DIRECTIVE.
Output every entry exactly as written, skipping any pictures.

========================

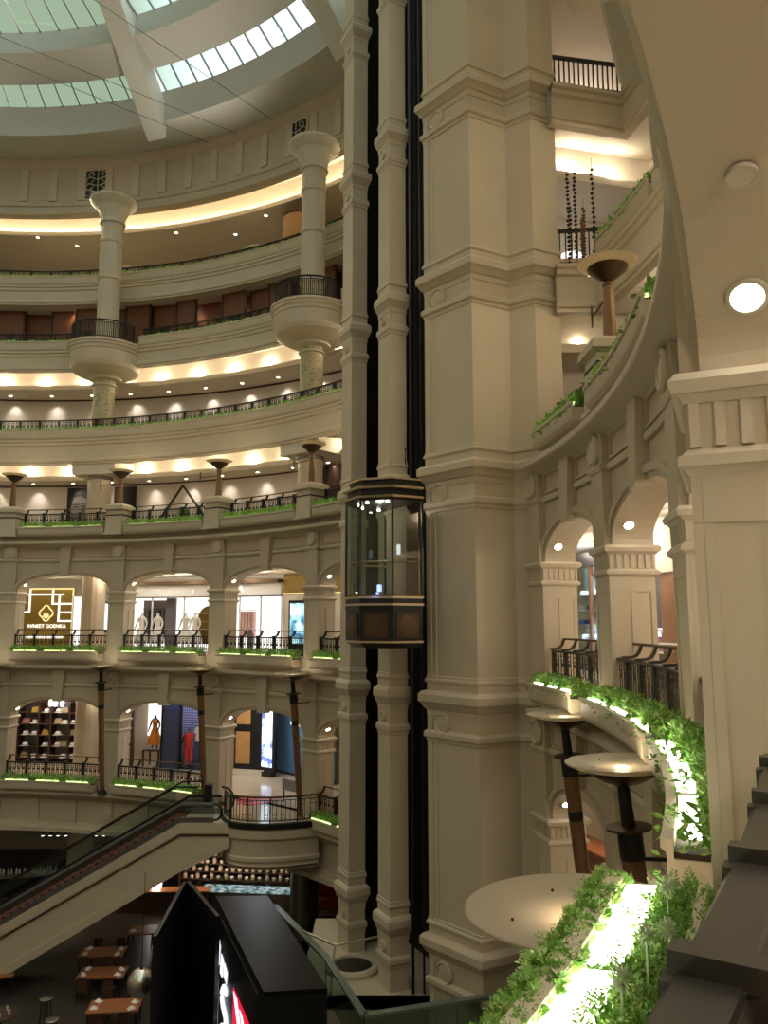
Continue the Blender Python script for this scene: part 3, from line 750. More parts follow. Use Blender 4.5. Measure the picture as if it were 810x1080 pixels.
# ---- lamp terrace (L1): pedestals over the piers with torch lamps, planters and railings between
def pedestal():
    g = empty('pedestal'); mb = MB()
    mb.frustum((0, 0), 0, .1, .58, .58, .58, .58); mb.frustum((0, 0), .1, 1.28, .52, .52, .46, .46); mb.build('block', 'stone_light', g)
    mb = MB(); mb.frustum((0, 0), 1.28, 1.36, .46, .46, .58, .58); mb.frustum((0, 0), 1.36, 1.56, .60, .60, .58, .58); mb.frustum((0, 0), 1.56, 1.68, .58, .58, .40, .40); mb.build('cap', 'stone_light', g)
    mb = MB(); mb.frustum((0, 0), 1.02, 1.08, .495, .495, .492, .492); mb.build('strap', 'iron', g)
    return g
def torch_up():
    g = empty('torch_lamp'); mb = MB()
    mb.lathe([(.19, 0), (.19, .08), (.165, .1), (.115, 1.32), (.14, 1.34), (.14, 1.40), (.09, 1.42)], n=8); mb.build('pole', 'copper_pole', g)
    mb = MB(); mb.lathe([(.06, 1.42), (.11, 1.46), (.18, 1.50), (.40, 1.68), (.47, 1.78), (.44, 1.79), (.1, 1.60)], n=28); mb.build('bowl', 'bronze', g)
    mb = MB(); mb.lathe([(.40, 1.74), (.66, 1.86), (.67, 1.885), (.40, 1.80), (.05, 1.78)], n=36); mb.build('dish', 'dish_glass', g)
    mb = MB(); mb.lathe([(.20, 1.80), (.20, 1.83), (.02, 1.84)], n=20); mb.build('lamp_lens', 'glow_lamp', g)
    mb = MB(); mb.bar((0, 0, 1.12), (.0, 1.3, 1.12), .03, .03); mb.bar((0, 1.3, .85), (0, 1.3, 1.4), .035, .035); mb.build('cross_arm', 'iron', g)
    return g
pd0, tu0 = pedestal(), torch_up()
TERR = {3: 'first from the left', 2: 'right of the portrait', 1: 'right of the black triangle', 0: 'fourth, just left of the lift shaft', -3: 'on the right, beyond the near pillar', -4: 'hidden behind the near arch'}
for k in (4, 3, 2, 1, 0, -1, -2, -3, -4, -5):
    if k in (-1, 4, -2, -5, -4): continue
    r, a = (27.36, 1.6) if k == -3 else (26.85, pa(k))
    o = put(pd0, r, a, ZB[1]); tag(o, 'square stone lamp pedestal, ' + TERR[k], 'pedestal', 'lamp pedestals on the terrace')
    o = put(tu0, r, a, ZB[1] + 1.68); tag(o, 'copper torch lamp with saucer top on the pedestal, ' + TERR[k], 'lamp', 'torch lamps on the terrace')
    lamp('POINT', 'torch_light', P(r, a, ZB[1] + 3.75), 22, (1, .76, .45), .12)
pl1 = planter('planter', 27.0, 5.55, nleaf=1600, lsize=.12, lifth=.34, back=.0, gap=.5)
rl1 = railing('railing', 27.25, 5.7, 5)
plt = planter('planter', 27.0, 5.55, nleaf=1700, lsize=.15, lifth=.34, droop=True, seg=14)
plx1 = planter('planter', 27.0, 3.3, nleaf=1200, lsize=.15, lifth=.34, droop=True)
rlx1 = railing('railing', 27.25, 3.4, 3)
rlt = railing('railing', 27.25, 4.2, 4)
TB = {3: 'left of the first lamp pedestal', 2: 'in front of the portrait poster', 1: 'in front of the black triangle', 0: 'between the third and fourth lamp pedestals', -1: 'between the fourth pedestal and the lift shaft', -3: 'on the right terrace beside the tower', -4: 'on the right terrace above the second arch', -5: 'on the right terrace above the near arch'}
for k in (3, 2, 1, 0, -1, -3, -4):
    o = put(pl1 if k > -3 else (plx1 if k == -3 else plt), 27.0 if k > -3 else 27.25, mid(k), ZB[1]); tag(o, 'terrace planter of lit green plants ' + TB[k], 'planter', 'planters on the lamp terrace')
    o = put(rl1 if k > -3 else (rlx1 if k == -3 else rlt), 27.25 if k > -3 else 27.5, mid(k) + (.9 if k == -4 else 0), ZB[1] + .45); tag(o, 'terrace railing of dark bars ' + TB[k], 'railing', 'railings on the lamp terrace')
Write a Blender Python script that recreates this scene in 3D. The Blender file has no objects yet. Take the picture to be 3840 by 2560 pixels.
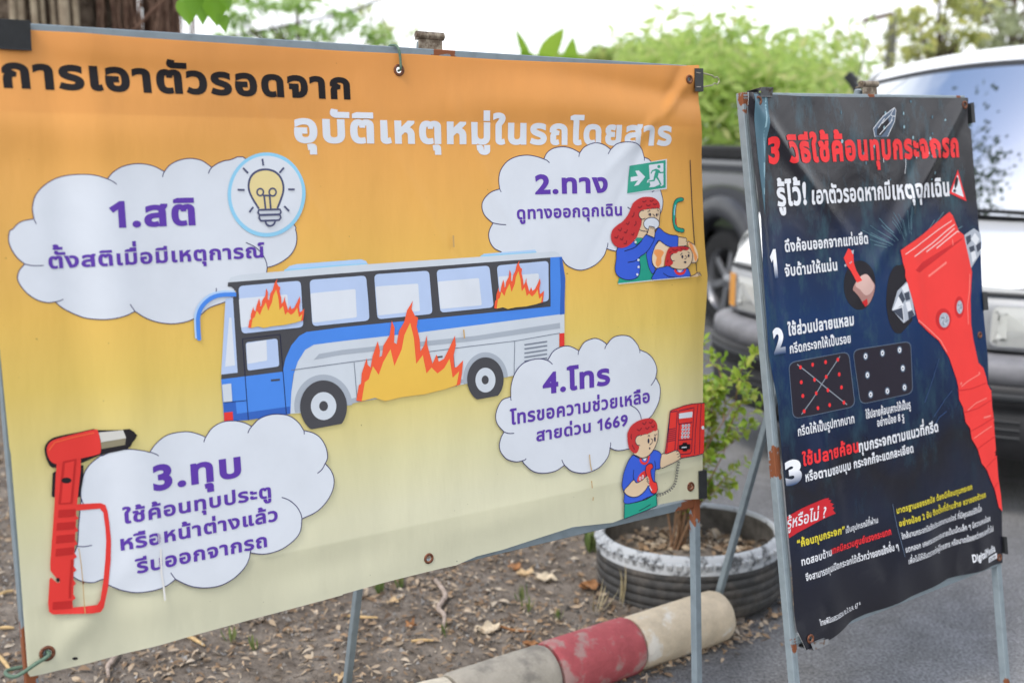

========================

TASK ANSWER.
Continue the Blender Python script for this scene: part 3, from line 750. More parts follow. Use Blender 4.5. Measure the picture as if it were 810x1080 pixels.
# ---- lamp terrace (L1): pedestals over the piers with torch lamps, planters and railings between
def pedestal():
    g = empty('pedestal'); mb = MB()
    mb.frustum((0, 0), 0, .1, .58, .58, .58, .58); mb.frustum((0, 0), .1, 1.28, .52, .52, .46, .46); mb.build('block', 'stone_light', g)
    mb = MB(); mb.frustum((0, 0), 1.28, 1.36, .46, .46, .58, .58); mb.frustum((0, 0), 1.36, 1.56, .60, .60, .58, .58); mb.frustum((0, 0), 1.56, 1.68, .58, .58, .40, .40); mb.build('cap', 'stone_light', g)
    mb = MB(); mb.frustum((0, 0), 1.02, 1.08, .495, .495, .492, .492); mb.build('strap', 'iron', g)
    return g
def torch_up():
    g = empty('torch_lamp'); mb = MB()
    mb.lathe([(.19, 0), (.19, .08), (.165, .1), (.115, 1.32), (.14, 1.34), (.14, 1.40), (.09, 1.42)], n=8); mb.build('pole', 'copper_pole', g)
    mb = MB(); mb.lathe([(.06, 1.42), (.11, 1.46), (.18, 1.50), (.40, 1.68), (.47, 1.78), (.44, 1.79), (.1, 1.60)], n=28); mb.build('bowl', 'bronze', g)
    mb = MB(); mb.lathe([(.40, 1.74), (.66, 1.86), (.67, 1.885), (.40, 1.80), (.05, 1.78)], n=36); mb.build('dish', 'dish_glass', g)
    mb = MB(); mb.lathe([(.20, 1.80), (.20, 1.83), (.02, 1.84)], n=20); mb.build('lamp_lens', 'glow_lamp', g)
    mb = MB(); mb.bar((0, 0, 1.12), (.0, 1.3, 1.12), .03, .03); mb.bar((0, 1.3, .85), (0, 1.3, 1.4), .035, .035); mb.build('cross_arm', 'iron', g)
    return g
pd0, tu0 = pedestal(), torch_up()
TERR = {3: 'first from the left', 2: 'right of the portrait', 1: 'right of the black triangle', 0: 'fourth, just left of the lift shaft', -3: 'on the right, beyond the near pillar', -4: 'hidden behind the near arch'}
for k in (4, 3, 2, 1, 0, -1, -2, -3, -4, -5):
    if k in (-1, 4, -2, -5, -4): continue
    r, a = (27.36, 1.6) if k == -3 else (26.85, pa(k))
    o = put(pd0, r, a, ZB[1]); tag(o, 'square stone lamp pedestal, ' + TERR[k], 'pedestal', 'lamp pedestals on the terrace')
    o = put(tu0, r, a, ZB[1] + 1.68); tag(o, 'copper torch lamp with saucer top on the pedestal, ' + TERR[k], 'lamp', 'torch lamps on the terrace')
    lamp('POINT', 'torch_light', P(r, a, ZB[1] + 3.75), 22, (1, .76, .45), .12)
pl1 = planter('planter', 27.0, 5.55, nleaf=1600, lsize=.12, lifth=.34, back=.0, gap=.5)
rl1 = railing('railing', 27.25, 5.7, 5)
plt = planter('planter', 27.0, 5.55, nleaf=1700, lsize=.15, lifth=.34, droop=True, seg=14)
plx1 = planter('planter', 27.0, 3.3, nleaf=1200, lsize=.15, lifth=.34, droop=True)
rlx1 = railing('railing', 27.25, 3.4, 3)
rlt = railing('railing', 27.25, 4.2, 4)
TB = {3: 'left of the first lamp pedestal', 2: 'in front of the portrait poster', 1: 'in front of the black triangle', 0: 'between the third and fourth lamp pedestals', -1: 'between the fourth pedestal and the lift shaft', -3: 'on the right terrace beside the tower', -4: 'on the right terrace above the second arch', -5: 'on the right terrace above the near arch'}
for k in (3, 2, 1, 0, -1, -3, -4):
    o = put(pl1 if k > -3 else (plx1 if k == -3 else plt), 27.0 if k > -3 else 27.25, mid(k), ZB[1]); tag(o, 'terrace planter of lit green plants ' + TB[k], 'planter', 'planters on the lamp terrace')
    o = put(rl1 if k > -3 else (rlx1 if k == -3 else rlt), 27.25 if k > -3 else 27.5, mid(k) + (.9 if k == -4 else 0), ZB[1] + .45); tag(o, 'terrace railing of dark bars ' + TB[k], 'railing', 'railings on the lamp terrace')
Write a Blender Python script that recreates this scene in 3D. The Blender file has no objects yet. Take the picture to be 3840 by 2560 pixels.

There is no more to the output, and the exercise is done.